Na viragem do século, o artista regressa à Europa para continuar a explorar paisagens familiares. E é, precisamente, nessa fase que o núcleo da exposição se concentra: os últimos 25 anos, passados principalmente em Yorkshire, na Normandia e em Londres. Este período abre com uma celebração da paisagem de Yorkshire, com May Blossom on the Roman Road, 2009. Outro exemplo da inspiração que retira da natureza e da mudança das estações é Bigger Trees Near Warter or/ou Peinture sur le Motif pour le Nouvel Âge Post-Photographique, 2007, uma pintura a óleo em tamanho real que cobre 50 telas, dividida em dois painéis gigantescos, que faz com que o visitante se sinta, literalmente, no meio das árvores.

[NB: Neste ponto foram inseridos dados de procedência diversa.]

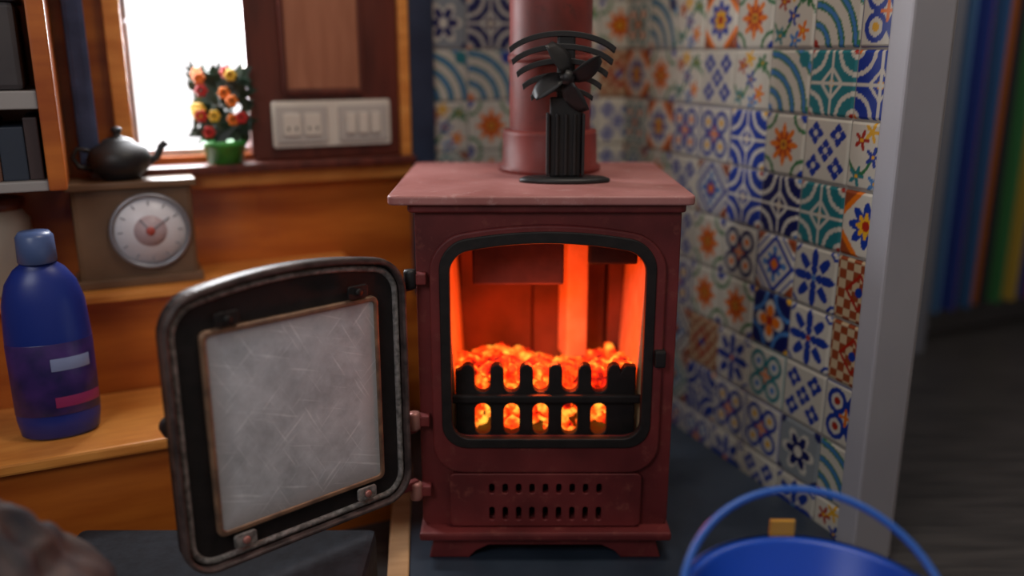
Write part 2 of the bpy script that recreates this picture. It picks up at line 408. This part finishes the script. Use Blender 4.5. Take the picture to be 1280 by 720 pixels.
# firebox
bx('grate_floor',-.12,.22,1.216,1.515,.195,.205,iron,st)
bm_=None
for nm,x,ry in (('fire_brick_left',-.100,-.05),('fire_brick_right',.200,.05)):
    T=Matrix.Translation((x,1.35,.345))@Matrix.Rotation(ry,4,'Y')@Matrix.Translation((-x,-1.35,-.345))
    box(nm,(x,1.35,.345),(.024,.22,.27),brick,st,0,.003,T)
for k in range(2):
    bx('back_brick_%d'%k,-.09+k*.127,-.09+k*.127+.124,1.47,1.495,.205,.54,brickd,st,.003)
bx('back_brick_2',.165,.190,1.45,1.49,.205,.53,brickd,st,.003)
bx('side_liner_l',-.12,-.1165,1.216,1.5,.205,.56,brickd,st)
bx('side_liner_r',.2165,.22,1.216,1.5,.205,.56,brickd,st)
rust=mat('baffle_rust',(.05,.022,.016),(.11,.045,.034),rough=.85,scale=20,bump=.3)
box('baffle',(.05,1.385,.49),(.27,.19,.012),rust,st,0,.003,Matrix.Translation((0,1.385,.49))@Matrix.Rotation(math.radians(-12),4,'X')@Matrix.Translation((0,-1.385,-.49)))
bx('throat_plate',-.060,.078,1.285,1.30,.440,.512,rust,st,.004)
bx('throat_side',.115,.19,1.292,1.306,.470,.515,iron,st,.004)
box('standing_brick',(.102,1.42,.395),(.036,.05,.22),brick,st,.25,.004)
# fence grate
zb,zm,zt=.205,.290,.334
P=[(-.134,zb),(.134,zb),(.134,.330)]
pit=.0435; sw_=.0235
def uarc(xc,zc_,r,a0,a1,n=6): return [(xc+r*math.cos(math.radians(a0+(a1-a0)*i/n)),zc_+r*math.sin(math.radians(a0+(a1-a0)*i/n))) for i in range(n+1)]
xs=[-.007+ (k-2)*pit for k in range(5)]
P+=[(.118,.332)]
fh=(pit-sw_)/2
P.append((xs[4]+pit/2+fh,zt-.012))
for k in (4,3,2,1,0):
    P+=uarc(xs[k]+pit/2,zt-fh,fh,0,180,5)
    P+=uarc(xs[k],zm+sw_/2,sw_/2,0,-180,8)
P+=uarc(xs[0]-pit/2,zt-fh,fh,0,180,5)
P+=[(-.120,.328),(-.134,.323)]
holes=[rrect(sw_,.050,.0115,0,x,.247,5,3) for x in xs]
plate('fire_fence',[P]+holes,.016,iron,MF(1.235),st,.002)
bx('fence_bar',-.092,.192,1.219,1.228,.275,.288,iron,st,.003)
# coals: many angular embers forming the glowing bed
bm=bmesh.new()
rr=random.Random(3)
for i in range(700):
    x=rr.uniform(-.080,.180); y=rr.uniform(1.252,1.455)
    top=.316+.008*math.sin((x+.1)*26)-(y-1.256)*.20
    z=rr.uniform(.212,top) if i%3 else top-rr.uniform(0,.012)
    s=rr.uniform(.006,.0135)
    res=bmesh.ops.create_icosphere(bm,subdivisions=1,radius=s)
    R=Matrix.Rotation(rr.uniform(0,6),3,'X')@Matrix.Rotation(rr.uniform(0,6),3,'Z')
    sc=Vector((rr.uniform(.8,1.5),rr.uniform(.7,1.1),rr.uniform(.6,1)))
    for v in res['verts']:
        n=v.co.normalized(); v.co=v.co*(1+.7*mnoise.noise(n*2.3+Vector((i*3.1,0,0))))
        v.co=Vector((v.co.x*sc.x,v.co.y*sc.y,v.co.z*sc.z)); v.co=R@v.co; v.co+=Vector((x,y,z))
meshobj('coal_bed',bm,coalm,st,None,False)
for k,z in enumerate((.475,.262,.150)):
    M=Matrix.Translation((-.142,1.186,z))
    lathe('hinge_knuckle_%d'%k,[(0,-.013),(.008,-.013),(.009,-.010),(.009,.010),(.008,.013),(.004,.014),(0,.014)],pinkm if k else black,st,M,20)
    bx('hinge_lug_%d'%k,-.142,-.120,1.183,1.200,z-.008,z+.008,red,st,.002)
bx('latch_catch',.203,.219,1.180,1.2,.345,.37,iron,st,.003)

# door (open)
u=Vector((-.743,-.669,0)).normalized()
H=Vector((-.154,1.180,0))
DO=H+u*.172; DO.z=.335
def DM(z=0): return frame(DO,-u,(0,0,1))@Matrix.Translation((0,0,z))
plate('door_casting',[rrect(.33,.348,.04,.022,0,-.004),rrect(.225,.240,.012,0,0,0)],.018,iron,DM(0),st,.004)
plate('door_outer_rim',[rrect(.334,.352,.042,.022,0,-.004),rrect(.320,.338,.034,.020,0,-.004)],.016,mat('door_rim',(.03,.022,.022),(.10,.07,.065),rough=.5,scale=50,bump=.2),DM(.013),st,.003)
rp=rrect(.308,.326,.030,.019,0,-.004)
tube('rope_gasket',[(x,y,.010) for x,y in rp],.0042,rope,st,DM(0),True)
plate('glass_edge',[rrect(.246,.268,.010,0,0,-.003),rrect(.232,.254,.006,0,0,-.003)],.008,bronze,DM(.013),st,.002)
plate('door_glass',[rrect(.236,.258,.006,0,0,-.003)],.005,glassm,DM(.0125),st,.001)
for k,(x,y) in enumerate(((-.09,.142),(.09,.142),(-.09,-.148),(.09,-.148))):
    plate('glass_clip_%d'%k,[rrect(.030,.018,.004,0,x,y)],.004,rope if y<0 else iron,DM(.019),st,.001)
    lathe('clip_screw_%d'%k,[(0,0),(.005,0),(.005,.003),(.003,.004),(0,.004)],pinkm if y<0 else iron,st,DM(.021)@Matrix.Translation((x,y,0)),16)
lathe('door_handle_knob',[(0,-.045),(.012,-.045),(.014,-.03),(.009,-.02),(.006,-.01),(.006,0)],iron,st,DM(-.008)@Matrix.Translation((-.145,0,0)),20)
for k,y in enumerate((.13,-.085,-.175)):
    plate('door_hinge_arm_%d'%k,[rrect(.034,.014,.004,0,.174,y)],.010,red,DM(0),st,.002)

# flue
fl=empty('flue_pipe')
MP=Matrix.Translation((.062,1.462,.592))
lathe('pipe',[(.066,.03),(.066,1.355)],pipem,fl,MP,56)
lathe('collar',[(.066,0),(.084,0),(.084,.008),(.078,.011),(.077,.060),(.076,.066),(.066,.067)],pipem,fl,MP,56)
lathe('joint_seam',[(.066,.172),(.0685,.173),(.0685,.183),(.066,.184)],pipem,fl,MP,56)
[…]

De acordo com a Vogue espanhola, Donatien Grau, académico e chefe da programação contemporânea do Museu do Louvre, que escreveu o catálogo da exposição (publicado pela Thames & Hudson), disse o seguinte sobre o artista britânico: "David é um dos melhores desenhadores em atividade atualmente, com habilidades semelhantes às de Degas ou Picasso." Referindo ainda que o pintor é obcecado, acima de tudo, com cores. E isso é a primeira coisa que atrai na sua obra. Isso e uma visão alegre e optimista do mundo, com um olho atento na natureza e na condição humana.
David Hockney é uma das figuras mais importantes da arte contemporânea e um dos artistas britânicos do século XX e XXI mais reconhecidos. Foi dos primeiros a ser associado ao movimento Pop Art dos anos 1960, com as suas obras dessa fase a explorar temas pessoais, retratos de amigos, amor e desejo homoerótico. Hockney é homossexual, algo que assumiu publicamente aos 23 anos, sete anos antes de a homossexualidade ser descriminalizada no Reino Unido, em 1967.
Em novembro de 2018, o seu quadro Portrait of an Artist (Pool with Two Figures) foi vendido por 90 milhões de dólares (quase 80 milhões de euros), tornando-se a obra de arte mais cara de um artista vivo alguma vez vendida em leilão. Superou o recorde anterior, estabelecido em 2013 com a venda de Balloon Dog (Orange), de Jeff Koons, por 58,4 milhões de dólares (51,5 milhões de euros). Hockney manteve esse recorde até maio de 2019, quando Koons recuperou o título ao vender a sua escultura Rabbit por mais de 91 milhões de dólares.